Ken Jennings is the Greatest of All Time (well, kind of)

By pretty much any metric except one, Ken Jennings is the best Jeopardy! player who's ever lived. His 74-game winning streak will likely never be matched, with the second-highest streak (James Holzhauer's) being less than half as long. He has the record for the highest winnings in regular season play, and as The New York Times reports, he even literally won the tournament naming him the "Greatest of All Time." His only problem is he almost never beats Brad Rutter.

Jennings' legendary winning streak began in June 2004, shortly after the show eliminated its five-game cap, probably not anticipating by how much that limit would soon be exceeded. Over the course of 74 games, Jennings racked up $2,520,700, and he then returned for the Ultimate Tournament of Champions in 2005, coming in second to Brad Rutter and taking home $500,000. He faced Rutter again in 2011 when the two took on the computer Watson in the IBM Challenge. Jennings' second place finish (behind Watson) netted him $150,000. He then finished second place (behind Rutter) in the Battle of the Decades, winning $100,000, and his team finished second behind Rutter's in the All-Star Games, adding another $100,000 to his total. 

In 2020, however, he finally beat Rutter in the Greatest of All Time tournament, snagging the prize of $1 million. Despite all that, his $4,370,700 (one of the biggest payouts in game show history) is still just shy of Rutter's overall total.

When it comes to money, Brad Rutter is Jeopardy!'s all-time best player

Brad Rutter is not only the biggest winner in Jeopardy! history, he's also the biggest winner in all of game show history. It's wild to think how much more money he might have had, though, if his initial Jeopardy! run hadn't happened before the five-game cap was lifted. Until 2020, his reputation was that he'd never lost a game of Jeopardy! to a human (that is to say, Watson the Jeopardy! robot beat him), but as The Washington Post explains, Rutter finally took an L to his long-time rival Ken Jennings in the Greatest of All Time tournament. 

Rutter's original run on Jeopardy! in 2000 wasn't going to break any records. He took home $55,102 and two Camaros (that used to be a thing for five-time winners). It was in tournaments, however, that Rutter began to shine. He won the 2001 Tournament of Champions for $100,000 and then the 2002 Million Dollar Masters, winning, well, $1 million.

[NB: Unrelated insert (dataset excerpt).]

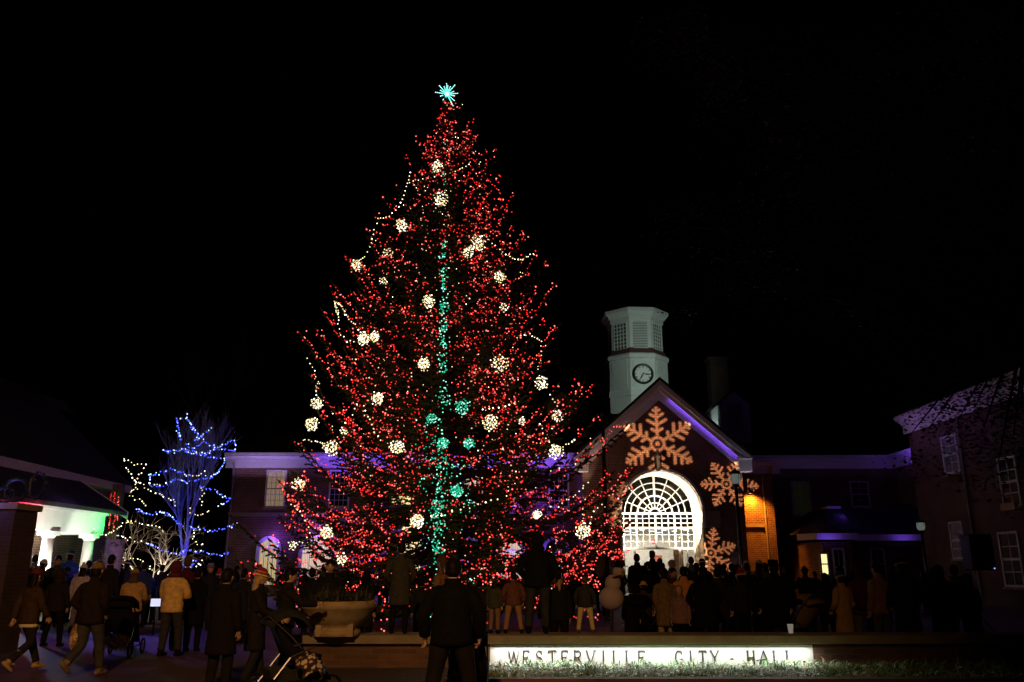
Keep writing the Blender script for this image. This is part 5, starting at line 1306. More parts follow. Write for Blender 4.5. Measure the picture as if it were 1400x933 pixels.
# ================================================================= poles, lamp post, urns, pier, speaker
def lamp_post(px,pybase,Y,pytop,label):
    P=at(px,775,Y); H=Z(pytop,Y); t=thing('lamp_post',label,'lamp post',(P.x,Y,0))
    mb=MB(); mb.smooth=True; mb.tube([(0,0,0),(0,0,.12),(0,0,.14),(0,0,.5),(0,0,.55),(0,0,H-.62),(0,0,H-.58),(0,0,H-.5)],[.17,.17,.12,.10,.065,.05,.09,.11],n=14); mb.obj('post',pmat('post_paint',(.02,.02,.02),.25,.1,10,spec=.8),t)
    mb=MB(); mb.smooth=True; mb.loft([(0,0,H-.5,.10,.10),(0,0,H-.42,.15,.15),(0,0,H-.25,.16,.16),(0,0,H-.18,.13,.13)],n=16); mb.obj('globe',pmat('frosted_glass',(.6,.62,.6),.2,.1,10,emit=(.8,1,.9),estr=.10),t)
    mb=MB(); mb.loft([(0,0,H-.2,.19,.19),(0,0,H-.12,.15,.15),(0,0,H-.06,.05,.05),(0,0,H,.015,.015)],n=16)
    for k in range(4): a=k*math.pi/2+.4; mb.tube([(math.cos(a)*.115,math.sin(a)*.115,H-.5),(math.cos(a)*.165,math.sin(a)*.165,H-.3),(math.cos(a)*.15,math.sin(a)*.15,H-.18)],.008,n=4)
    mb.obj('lantern_cap',DMETAL,t); return t
lamp_post(1014,800,26,640,'black lamp post with a small glass lantern in front of the orange lit corner')
P=at(830,775,27); mb=MB(); mb.smooth=True; H=Z(566,27); mb.tube([(0,0,0),(0,0,.1),(0,0,.12),(0,0,H-.1)],[.15,.15,.07,.055],n=12); mb.ell((0,0,H),.08,.08,.10)
o=mb.obj('flagpole',DMETAL,loc=(P.x,27,0)); tag(o,'tall plain black pole left of the lit arched doorway','pole')
P=at(1264,775,33); lamp_post(1266,800,34,708,'black lamp post with a pale lantern before the dark porch building')
def urn(px,pyt,pyb,Y,wpx,label,z0,col=(.34,.25,.15),plant=True,seed=0):
    c=at(px,(pyt+pyb)/2,Y); zt=Z(pyt,Y); r=(at(px+wpx,pyt,Y).x-c.x); h=zt-z0
    t=thing('planter_urn',label,'planter',(c.x,Y,z0)); mb=MB(); mb.smooth=True
    mb.loft([(0,0,0,r*.62,r*.62),(0,0,h*.16,r*.60,r*.60),(0,0,h*.17,r*.52,r*.52),(0,0,h*.24,r*.50,r*.50),(0,0,h*.34,r*.66,r*.66),(0,0,h*.55,r*.86,r*.86),(0,0,h*.78,r*.97,r*.97),(0,0,h*.80,r*1.0,r*1.0),(0,0,h,r*1.0,r*1.0),(0,0,h,r*.9,r*.9),(0,0,h*.9,r*.86,r*.86)],n=32); mb.smooth=False
    for k in range(4):
        a=R(45+90*k); x,y=math.cos(a)*r*.58,math.sin(a)*r*.58; mb.box(x-.06*r,x+.10*r,y-.10*r,y+.06*r,0,h*.36)
    mb.obj('bowl',pmat('urn_stone',col,.85,.2,6,.3),t)
    if plant:
        m=MB(); rd=random.Random(seed)
        for k in range(420):
            a=rd.uniform(0,6.28); q=r*.85*math.sqrt(rd.random()); m.mi=rd.choice((0,1)); blade(m,math.cos(a)*q,math.sin(a)*q,h*.9,rd.uniform(.12,.34),rd.uniform(0,6.28),rd.uniform(.1,1.3),rd.uniform(.008,.02),m.mi)
        m.obj('foliage',[pmat('evergreen_sprig',(.02,.035,.018),.6,.3,5),pmat('sprig_brown',(.05,.04,.02),.7,.3,5)],t,fix=False)
    return t
urn(462,821,866,13.9,52,'wide stone bowl planter full of dark greenery on the end of the seat wall',capz,seed=2)
urn(151,738,868,25,19,'tall pale urn washed violet with a dark evergreen mound right of the porch',0,(.4,.4,.42),seed=3)
lamp('violet_flood','SPOT',(at(140,760,22).x,21.5,2.6),95,(.42,.22,1),(at(151,755,24).x,24,1.6),size=.1,angle=45,blend=.6)
# brick pier at the left edge with a spiral topiary frame
pr=thing('brick_pier','dark square brick pier at the left edge topped with curling evergreen garland','pier',(at(2,740,17).x,17,0)); pz=Z(690,17)
mb=MB(); mb.box(-.9,.42,-.4,.4,-.05,pz-.12); mb.obj('shaft',brickmat('shaded_pier_brick',(.06,.028,.018),(.04,.02,.014),(.05,.04,.03)),pr); mb=MB(); mb.box(-.95,.48,-.46,.46,pz-.119,pz); mb.obj('cap',brownstone,pr)  # the pier's shade is put into its brick colour
wr=thing('garland_rings','curling evergreen garland rings glinting blue on top of the brick pier','garland',(at(22,668,17).x,17,pz))
mb=MB(); rd=random.Random(6)
for (cx_,cz_,rr_) in((0,.27,.22),(-.22,.17,.15),(.42,.36,.26)):
    for k in range(360):
        a=R(k*1.0); p=Vector((cx_+rr_*math.cos(a)*(1 if cx_<.3 else .55),rd.gauss(0,.04),cz_+rr_*math.sin(a))); blade(mb,p.x,p.y,p.z,rd.uniform(.05,.11),a+rd.uniform(-.8,.8),rd.uniform(.3,1.6),.006,0)
mb.obj('greenery',[pmat('garland_green',(.03,.05,.05),.35,.3,6,spec=.8)],wr,fix=False)
mb=MB(); 
for (cx_,cz_,rr_,e) in((0,.27,.22,1),(-.22,.17,.15,1),(.42,.36,.26,.55)): mb.tube([(cx_+rr_*math.cos(R(a))*e,0,cz_+rr_*math.sin(R(a))) for a in range(0,361,15)],.012,n=5,cap=False)
mb.obj('wire_ring',DMETAL,wr)
lamp('blue_flood','POINT',(at(22,668,17).x-.4,16.2,pz+.1),14,(.18,.15,1),size=.05)
# loudspeaker on a stand
spk=thing('speaker_stand','tripod stand holding the black loudspeaker near the right edge','stand',(at(1337,860,18).x,18,0)); sz=Z(780,18)
mb=MB(); mb.tube([(0,0,.5),(0,0,sz)],.02,n=8); mb.obj('pole',DMETAL,spk)
for k in range(3):
    a=R(90+120*k); mb=MB(); mb.tube([(0,0,.75),(math.cos(a)*.5,math.sin(a)*.5,.02)],.014,n=6); mb.obj('leg',DMETAL,spk)
mb=MB(); mb.box(-.24,.24,-.2,.2,0,Z(731,18)-sz); o=mb.obj('loudspeaker',pmat('speaker_box',(.02,.02,.02),.6,.1,20),loc=(at(1337,760,18).x,18,sz)); b_=o.modifiers.new('b','BEVEL'); b_.width=.03; b_.segments=2
tag(o,'black loudspeaker box with a tiny blue lamp on its stand near the right edge','loudspeaker')
mb=MB(); mb.box(-.2,.2,-.215,-.203,.05,Z(731,18)-sz-.05); mb.obj('grille',pmat('grille_mesh',(.03,.03,.03),.5,.5,60),o)
mb=MB(); mb.ell((.19,-.22,.04),.012,.012,.012); mb.obj('indicator_lamp',emat('indicator_blue',(.2,.25,1),3),o)
# snowman figure
SM=pmat('snow_white',(.42,.33,.36),.8,.06,8,.2)
P=at(836,860,16.0); sn=thing('snowman_figure','pale leaning snowman figure with a dark scarf and hat standing behind the seat wall','snowman',(P.x,16.0,0)); 
def SP(px,py): q=at(px,py,16.0); return (q.x-P.x,0,q.z)
def SR(r): return at(836+r,810,16).x-at(836,810,16).x
mb=MB(); mb.smooth=True; mb.ell(SP(836,818),SR(17),SR(15),SR(16),nu=24,nv=16); mb.ell(SP(838,798),SR(11),SR(10),SR(12),nu=20,nv=14); mb.ell(SP(846,782),SR(8.5),SR(8),SR(9),nu=20,nv=14); mb.obj('body',SM,sn); mb=MB(); mb.tube([SP(836,832),(0,0,0)],.03,n=10); mb.obj('support_pole',DMETAL,sn)
mb=MB(); mb.smooth=True; q=SP(842,789); mb.tube([(q[0]+SR(8.2)*math.cos(R(a)),SR(8)*math.sin(R(a)),q[2]+.03*math.cos(R(a))) for a in range(0,361,20)],.022,n=8,cap=False); mb.obj('scarf',cloth((.05,.02,.03)),sn)
mb=MB(); q=SP(848,775); mb.loft([(q[0],0,q[2],SR(11),SR(11)),(q[0],0,q[2]+.015,SR(11),SR(11)),(q[0],0,q[2]+.016,SR(7),SR(7)),(q[0],0,q[2]+.12,SR(6.5),SR(6.5))],n=18); mb.obj('hat',cloth(BLK),sn)
mb=MB(); q=SP(849,782); mb.tube([(q[0],-SR(7),q[2]),(q[0]+.03,-SR(7)-.09,q[2])],[.015,.003],n=8); mb.obj('nose',cloth((.5,.2,.05)),sn)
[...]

He beat Jennings for the first time in 2005's Ultimate Tournament of Champions, winning $2,115,000. He finished third in the IBM exhibition match and took home $100,000 and then won another cold million in the Battle of the Decades in 2014. A first place finish for his team in the All-Star Games and a third place finish in the Greatest of All Time brought his total to a hard-to-fathom $4,938,436.